The Book of the Kindred Sayings
II. The Book Called the Nidāna-Vagga
Containing Kindred sayings on Cause
and Other Subjects
15. Kindred Sayings on the Incalculable Beginning
1. [Untitled]

Sutta 8

Gaṅgā Suttaɱ

Ganges

Translated by Mrs. Rhys Davids
Assisted by F. L. Woodward

Originally Published by
The Pali Text Society
Public Domain

 


[123]

[1][than] Thus have I heard:

The Exalted One was once staying at Rājagaha
at the Bamboo Grove.

Now a certain brahmin came to the Exalted One saluted him and sat down beside him.

"How many aeons, Master Gotama, have passed and gone by?"

"Many, brahmin, are the aeons passed and gone by."

Them it is not easy to count up:
so many aeons,
so many hundreds,
so many thousands,
so many hundred thousand aeons."

"Can it be done, Master Gotama, by a parable?"

"It can, brahmin," said the Exalted One.

"Take whence the river Ganges has its source
and where it reaches the sea.

The sand that lies between,
that is not easy to count -
so many [grains of] sand,
so many hundreds,
so many thousands,
so many hundred thousand grains of sand.[1]

More than that
are [124] the aeons that have passed and gone by.

Even so many aeons, brethren,
have passed and gone by.

Them it is not easy to count up:
so many aeons,
so many hundreds,
so many thousands,
so many hundred thousand aeons.

Why is this?

Incalculable is the beginning, brethren, of this faring on.

The earliest point is not revealed
of the faring on, running on,
of beings cloaked in ignorance,
tied to craving.

Thus many a day, brethren,
have ye been suffering ill,
have ye been suffering pain,
have ye been suffering disaster,
have the charnel-fields been growing.

Thus far enough is there, brethren,
for you to be repelled
by all the things of this world,
enough to lose all passion for them,
enough to be delivered therefrom."

When he had thus said,
that brahmin said to the Exalted One:

"Excellent, master Gotama!

Excellent, master Gotama!

Just as if a man were to set up
that which had been thrown down,
or were to reveal
that which was hidden away,
or were to point out the right road
to him who had gone astray,
or were to bring a lamp into the darkness,
so that those who had eyes could see shapes, -
even so, lord, has the lord Gotama shown me
his doctrine in various ways.

May master Gotama accept me as a follower
who from this day forth
as long as life shall last
has taken refuge under him!"

 


[1] That is 500 yojanas, reckons the Commentary.

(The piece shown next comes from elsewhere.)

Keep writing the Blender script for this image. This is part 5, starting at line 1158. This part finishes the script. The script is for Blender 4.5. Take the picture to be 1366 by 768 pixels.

Our gazetteers reckon the river as 1,455 miles in length. This gives us the disputed length of the yojana as nearly three miles (2 91/100 miles). I do not know whether this is borne out by Buddhaghosa's estimate of the distance from Benares to Gaya as 18 yojanas. There are a few others. Rhys Davids concludes, from the distance given in the Mahāvaɱsa from Anurādhapura to Mahintale as one yojana, in favour of 7-1/2 miles (Ancient Coins and Measures of Ceylon).